I will add my thoughts from the poll thread:
One unit per tile sounds like micromanagement hell.
Imagine taking civ4 and making it so you couldn't select multiple units at the same time, and had to move every single unit individually.
Imagine making it so that every unit that won a combat was immediately eliminated on the next turn, because it was weak, and you couldn't have another unit shield it.
Imagine making it so that if you wanted to move a particular unit to the front, you had to carefully micromanage a clear pathway of units out of the way.
Think of the classic puzzles, like the tower of Babylon, and how many moves it can take in order to free up the space to move an object from A to B. You have to move the one currently in B to C, but to make space for that C has to go to D, and to make space for *that* D has to go to E.
etc.
We definitely have to get away from the Stack of Doom mentality, but a strict 1 unit per tile limit will be hell unless the number of tiles is truly vast.

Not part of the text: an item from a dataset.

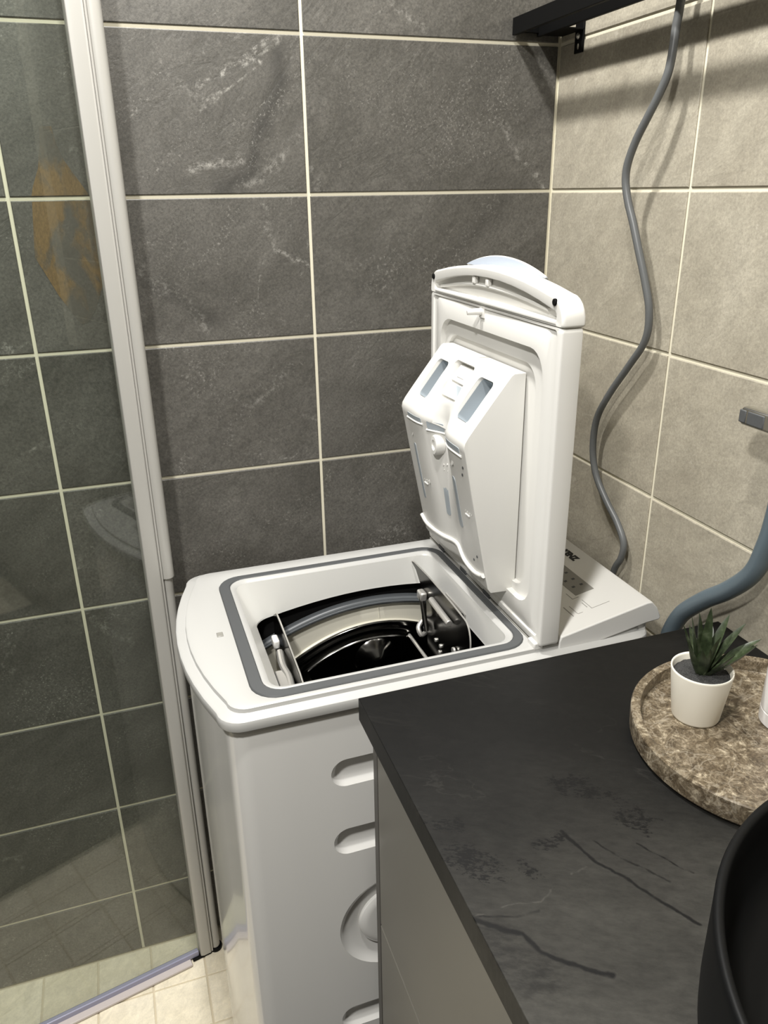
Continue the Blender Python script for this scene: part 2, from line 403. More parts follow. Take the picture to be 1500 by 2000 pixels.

Which doesn't sound like much fun either, especially with units that have 1 tile movement rates.
and add:
1. I like the idea of limited units from resources, but severely hope it isn't 1:1. 4-5 cavalry units per horse resource sounds fun, 1 sounds horrible.
2. I like the idea (slightly alluded early in the thread) of increasing stacking limits based on tech. Maybe one tech per era could improve supply lines and allow an extra unit to stack.
3. One unit per tile would place a *huge* need for AI improvement/development. SoD is easy for the AI to handle, it can be really stupid and still pose a threat. But intelligently using fronts of units, and support, unit placement etc. sounds very tricky, and if they mess up then the game will kinda suck.
4. Another issue with 1-unit-per-stack: how do you withdraw damaged units through your lines without huge micromanagement?
5. The simple best solution for stacks is not to hardcap the stacks, its to increase the value of their counters. Create a lot of ranged bombardment collateral damage units and an AI that knows how to use them, and you'll provide strong incentives to spread those stacks out.
Civ4 tried this with collateral damage catapaults and such, but still largely failed, because you had to suicide your siege to do any damage.
6. I really worry about unit preservation. How do you conserve/promote units if you can't protect an injured unit with a full-strength unit?
7. I like the idea of using Generals to have more powerful units to punch through enemy lines.
It sounds like they might be trynig to use the strategic layer to really replicate tactical combat mechanics. I can see a lot of potential here. Applying heavy force to open a rift in enemy lines, allowing you to turn the line and attack from multiple angles. Turning a flank allowing you to envelop the enemy and roll up the side.
Place the archers on high-ground, use the cavalry on open-ground, etc.
8. I am a little worried about ahistorical nature. Big fronts of units are really a 20th century phenom. Before then, most wars really were armies wandering around, manuevering for position, and then big battles of the entire armies. [Saw the mongols mentioned, but they're an exception, as a hugely mobile force with more horses than everyone else put together.]
I would love if Civ could somehow incorporate some of the value of strategic manuever.